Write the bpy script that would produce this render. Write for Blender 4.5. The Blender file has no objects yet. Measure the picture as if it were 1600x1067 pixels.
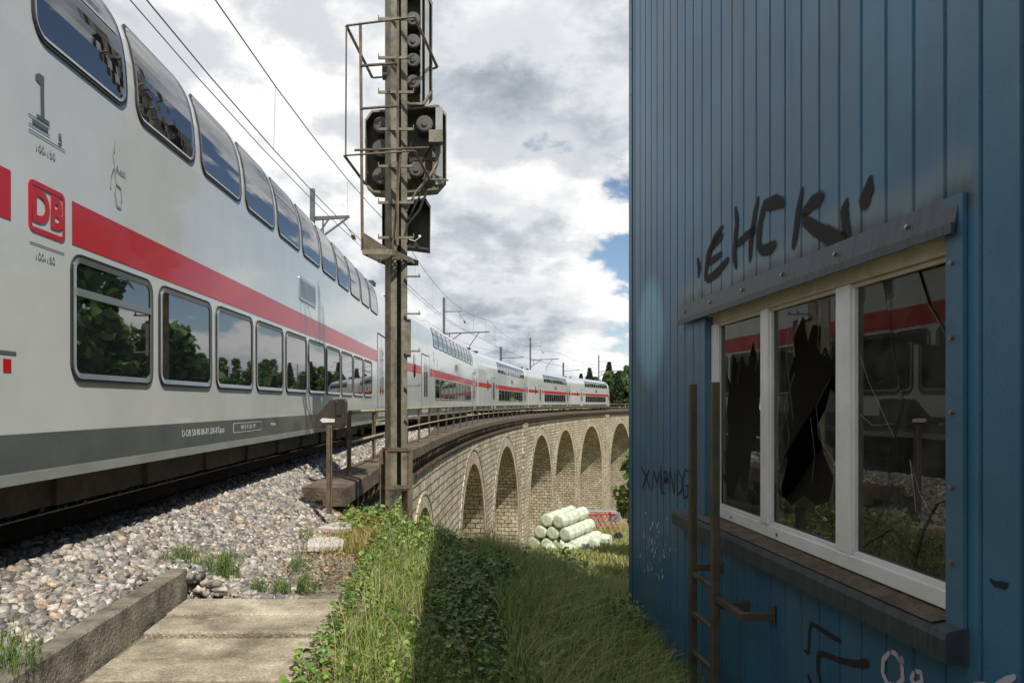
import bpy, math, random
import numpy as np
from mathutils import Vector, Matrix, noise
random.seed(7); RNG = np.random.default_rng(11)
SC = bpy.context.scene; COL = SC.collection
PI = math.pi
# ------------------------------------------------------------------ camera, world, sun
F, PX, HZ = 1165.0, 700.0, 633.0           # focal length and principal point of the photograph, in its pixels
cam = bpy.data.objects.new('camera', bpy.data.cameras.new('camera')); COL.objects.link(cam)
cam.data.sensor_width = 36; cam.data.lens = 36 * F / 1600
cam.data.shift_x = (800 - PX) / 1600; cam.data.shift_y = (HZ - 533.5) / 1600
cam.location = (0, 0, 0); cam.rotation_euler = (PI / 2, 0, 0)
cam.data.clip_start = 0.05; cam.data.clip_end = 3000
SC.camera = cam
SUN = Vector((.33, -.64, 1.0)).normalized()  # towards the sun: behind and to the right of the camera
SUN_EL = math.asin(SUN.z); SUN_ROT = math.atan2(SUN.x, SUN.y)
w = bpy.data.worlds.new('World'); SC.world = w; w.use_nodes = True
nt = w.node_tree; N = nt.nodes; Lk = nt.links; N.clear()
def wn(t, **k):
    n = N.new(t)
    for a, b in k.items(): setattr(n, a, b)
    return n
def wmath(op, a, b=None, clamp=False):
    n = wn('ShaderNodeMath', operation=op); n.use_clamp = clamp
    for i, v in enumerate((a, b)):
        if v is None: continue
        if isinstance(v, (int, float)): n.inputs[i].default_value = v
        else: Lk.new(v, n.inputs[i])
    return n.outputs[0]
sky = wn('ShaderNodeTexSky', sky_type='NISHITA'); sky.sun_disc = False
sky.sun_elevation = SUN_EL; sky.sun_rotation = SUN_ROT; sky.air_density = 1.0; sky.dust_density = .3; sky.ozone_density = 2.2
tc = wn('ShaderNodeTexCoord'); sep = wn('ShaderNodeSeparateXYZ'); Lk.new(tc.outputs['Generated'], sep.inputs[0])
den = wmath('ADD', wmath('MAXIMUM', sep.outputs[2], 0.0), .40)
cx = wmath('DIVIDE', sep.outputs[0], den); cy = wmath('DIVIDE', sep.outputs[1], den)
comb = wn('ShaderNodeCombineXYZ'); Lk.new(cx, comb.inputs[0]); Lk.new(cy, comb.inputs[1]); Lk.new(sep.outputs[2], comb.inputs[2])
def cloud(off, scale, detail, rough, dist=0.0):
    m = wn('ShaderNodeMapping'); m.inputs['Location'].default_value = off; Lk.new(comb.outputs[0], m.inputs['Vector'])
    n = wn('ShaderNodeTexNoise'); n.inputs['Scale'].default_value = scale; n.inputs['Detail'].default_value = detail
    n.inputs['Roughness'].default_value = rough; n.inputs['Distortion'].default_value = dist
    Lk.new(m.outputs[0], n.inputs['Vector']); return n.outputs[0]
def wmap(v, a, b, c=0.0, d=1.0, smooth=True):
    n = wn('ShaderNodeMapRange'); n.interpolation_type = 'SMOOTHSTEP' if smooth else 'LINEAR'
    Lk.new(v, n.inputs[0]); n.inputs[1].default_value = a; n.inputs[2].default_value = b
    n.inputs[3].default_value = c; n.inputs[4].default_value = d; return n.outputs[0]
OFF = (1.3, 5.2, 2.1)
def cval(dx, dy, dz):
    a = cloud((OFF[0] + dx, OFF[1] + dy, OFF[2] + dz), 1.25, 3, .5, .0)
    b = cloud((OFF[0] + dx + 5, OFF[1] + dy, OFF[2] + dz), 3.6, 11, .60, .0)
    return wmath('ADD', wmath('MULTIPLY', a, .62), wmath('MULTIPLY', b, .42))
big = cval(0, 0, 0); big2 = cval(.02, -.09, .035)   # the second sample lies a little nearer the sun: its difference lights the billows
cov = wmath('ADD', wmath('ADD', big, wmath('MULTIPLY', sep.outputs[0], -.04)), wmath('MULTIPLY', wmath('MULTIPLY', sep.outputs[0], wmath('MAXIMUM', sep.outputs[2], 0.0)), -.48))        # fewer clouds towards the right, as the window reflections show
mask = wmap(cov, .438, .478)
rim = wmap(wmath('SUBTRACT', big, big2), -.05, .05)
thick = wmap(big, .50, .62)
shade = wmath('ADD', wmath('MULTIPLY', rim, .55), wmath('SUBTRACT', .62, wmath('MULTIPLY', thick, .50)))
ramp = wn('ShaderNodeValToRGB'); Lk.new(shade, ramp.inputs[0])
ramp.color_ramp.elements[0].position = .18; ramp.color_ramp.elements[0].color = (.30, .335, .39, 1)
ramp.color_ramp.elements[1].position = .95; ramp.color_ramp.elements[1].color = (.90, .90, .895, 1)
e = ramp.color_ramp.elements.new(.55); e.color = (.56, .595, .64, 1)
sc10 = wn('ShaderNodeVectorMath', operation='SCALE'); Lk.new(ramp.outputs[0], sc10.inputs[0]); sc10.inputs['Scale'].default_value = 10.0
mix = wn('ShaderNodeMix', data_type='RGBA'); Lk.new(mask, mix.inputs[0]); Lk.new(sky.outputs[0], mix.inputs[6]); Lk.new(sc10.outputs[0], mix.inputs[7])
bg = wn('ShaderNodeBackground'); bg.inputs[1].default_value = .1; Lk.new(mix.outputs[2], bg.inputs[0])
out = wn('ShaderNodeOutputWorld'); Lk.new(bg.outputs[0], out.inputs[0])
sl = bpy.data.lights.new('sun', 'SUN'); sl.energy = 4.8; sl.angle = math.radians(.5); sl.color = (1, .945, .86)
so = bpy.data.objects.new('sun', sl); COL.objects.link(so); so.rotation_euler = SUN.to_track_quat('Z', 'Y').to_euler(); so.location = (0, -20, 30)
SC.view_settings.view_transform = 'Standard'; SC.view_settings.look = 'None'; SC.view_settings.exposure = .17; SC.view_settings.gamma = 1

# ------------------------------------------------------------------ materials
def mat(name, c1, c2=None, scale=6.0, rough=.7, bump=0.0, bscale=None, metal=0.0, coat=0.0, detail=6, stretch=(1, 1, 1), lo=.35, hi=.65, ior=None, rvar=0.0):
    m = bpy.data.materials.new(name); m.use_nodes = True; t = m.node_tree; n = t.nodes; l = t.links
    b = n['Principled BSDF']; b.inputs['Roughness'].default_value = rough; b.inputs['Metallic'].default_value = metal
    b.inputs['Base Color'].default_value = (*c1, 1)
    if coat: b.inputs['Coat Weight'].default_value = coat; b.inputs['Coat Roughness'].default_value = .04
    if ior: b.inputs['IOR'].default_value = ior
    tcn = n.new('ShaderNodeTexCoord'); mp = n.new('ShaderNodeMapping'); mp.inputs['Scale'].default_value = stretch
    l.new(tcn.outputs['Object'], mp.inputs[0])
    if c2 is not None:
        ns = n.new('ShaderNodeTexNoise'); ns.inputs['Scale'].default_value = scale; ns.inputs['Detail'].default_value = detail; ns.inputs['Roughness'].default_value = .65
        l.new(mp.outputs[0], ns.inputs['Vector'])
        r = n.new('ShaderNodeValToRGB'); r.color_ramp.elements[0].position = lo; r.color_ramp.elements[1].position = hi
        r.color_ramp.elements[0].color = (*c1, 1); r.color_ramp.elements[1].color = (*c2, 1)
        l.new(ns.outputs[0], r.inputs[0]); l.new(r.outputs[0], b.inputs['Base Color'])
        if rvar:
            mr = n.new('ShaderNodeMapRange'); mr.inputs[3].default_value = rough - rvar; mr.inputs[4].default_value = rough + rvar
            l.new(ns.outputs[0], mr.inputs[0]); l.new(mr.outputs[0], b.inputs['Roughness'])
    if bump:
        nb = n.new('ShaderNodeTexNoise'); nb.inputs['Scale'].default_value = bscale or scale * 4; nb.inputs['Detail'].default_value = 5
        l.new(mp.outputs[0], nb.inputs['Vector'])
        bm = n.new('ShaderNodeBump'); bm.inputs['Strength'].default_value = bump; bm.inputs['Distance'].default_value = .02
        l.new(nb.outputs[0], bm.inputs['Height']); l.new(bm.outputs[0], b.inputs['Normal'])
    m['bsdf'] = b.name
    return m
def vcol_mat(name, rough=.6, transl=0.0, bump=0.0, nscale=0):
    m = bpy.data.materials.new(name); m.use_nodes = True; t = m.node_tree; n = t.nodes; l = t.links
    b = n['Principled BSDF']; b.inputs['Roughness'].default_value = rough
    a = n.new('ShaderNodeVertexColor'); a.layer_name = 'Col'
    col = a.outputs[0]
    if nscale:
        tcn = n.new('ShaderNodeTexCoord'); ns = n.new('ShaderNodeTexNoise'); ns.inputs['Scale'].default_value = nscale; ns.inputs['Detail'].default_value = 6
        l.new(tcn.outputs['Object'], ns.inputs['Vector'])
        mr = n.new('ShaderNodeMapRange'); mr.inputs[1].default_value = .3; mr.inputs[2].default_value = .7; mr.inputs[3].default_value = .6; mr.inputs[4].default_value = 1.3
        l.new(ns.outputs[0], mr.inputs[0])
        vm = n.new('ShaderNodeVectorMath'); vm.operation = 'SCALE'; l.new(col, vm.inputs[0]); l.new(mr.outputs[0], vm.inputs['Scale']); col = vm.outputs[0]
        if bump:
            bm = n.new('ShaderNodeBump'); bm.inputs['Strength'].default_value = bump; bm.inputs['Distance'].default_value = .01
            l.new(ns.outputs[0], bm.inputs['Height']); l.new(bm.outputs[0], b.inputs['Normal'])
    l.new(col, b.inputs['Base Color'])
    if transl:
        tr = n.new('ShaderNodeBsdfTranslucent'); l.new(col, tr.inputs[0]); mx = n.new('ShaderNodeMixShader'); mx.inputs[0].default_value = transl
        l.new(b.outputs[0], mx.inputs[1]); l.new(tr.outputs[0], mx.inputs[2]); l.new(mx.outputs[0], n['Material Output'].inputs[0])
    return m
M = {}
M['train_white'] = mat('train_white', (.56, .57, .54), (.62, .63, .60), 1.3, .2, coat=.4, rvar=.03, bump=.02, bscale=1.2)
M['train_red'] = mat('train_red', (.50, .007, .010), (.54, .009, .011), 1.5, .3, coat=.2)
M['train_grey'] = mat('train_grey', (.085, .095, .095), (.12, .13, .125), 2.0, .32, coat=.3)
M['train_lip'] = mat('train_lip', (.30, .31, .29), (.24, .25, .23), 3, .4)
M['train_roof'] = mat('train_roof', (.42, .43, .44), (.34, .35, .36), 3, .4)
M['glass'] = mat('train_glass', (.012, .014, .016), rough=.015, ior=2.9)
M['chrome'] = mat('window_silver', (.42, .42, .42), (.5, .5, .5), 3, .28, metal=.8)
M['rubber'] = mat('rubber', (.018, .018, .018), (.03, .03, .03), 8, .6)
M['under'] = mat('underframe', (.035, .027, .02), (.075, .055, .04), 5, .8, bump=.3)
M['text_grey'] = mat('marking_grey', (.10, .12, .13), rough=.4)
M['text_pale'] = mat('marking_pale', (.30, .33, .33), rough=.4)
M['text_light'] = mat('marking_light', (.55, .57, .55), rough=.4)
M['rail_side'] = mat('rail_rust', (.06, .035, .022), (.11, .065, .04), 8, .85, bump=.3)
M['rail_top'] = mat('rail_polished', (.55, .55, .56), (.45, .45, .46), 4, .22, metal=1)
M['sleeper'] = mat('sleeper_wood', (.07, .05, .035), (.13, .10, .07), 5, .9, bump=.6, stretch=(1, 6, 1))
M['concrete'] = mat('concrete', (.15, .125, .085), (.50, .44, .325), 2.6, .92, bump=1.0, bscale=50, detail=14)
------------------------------
What you should do
Go through the material line by line. Show each line that contains the string "pixels".

Task solution
Write the bpy script that would produce this render. Write for Blender 4.5. The Blender file has no objects yet. Measure the picture as if it were 1600x1067 pixels.
F, PX, HZ = 1165.0, 700.0, 633.0           # focal length and principal point of the photograph, in its pixels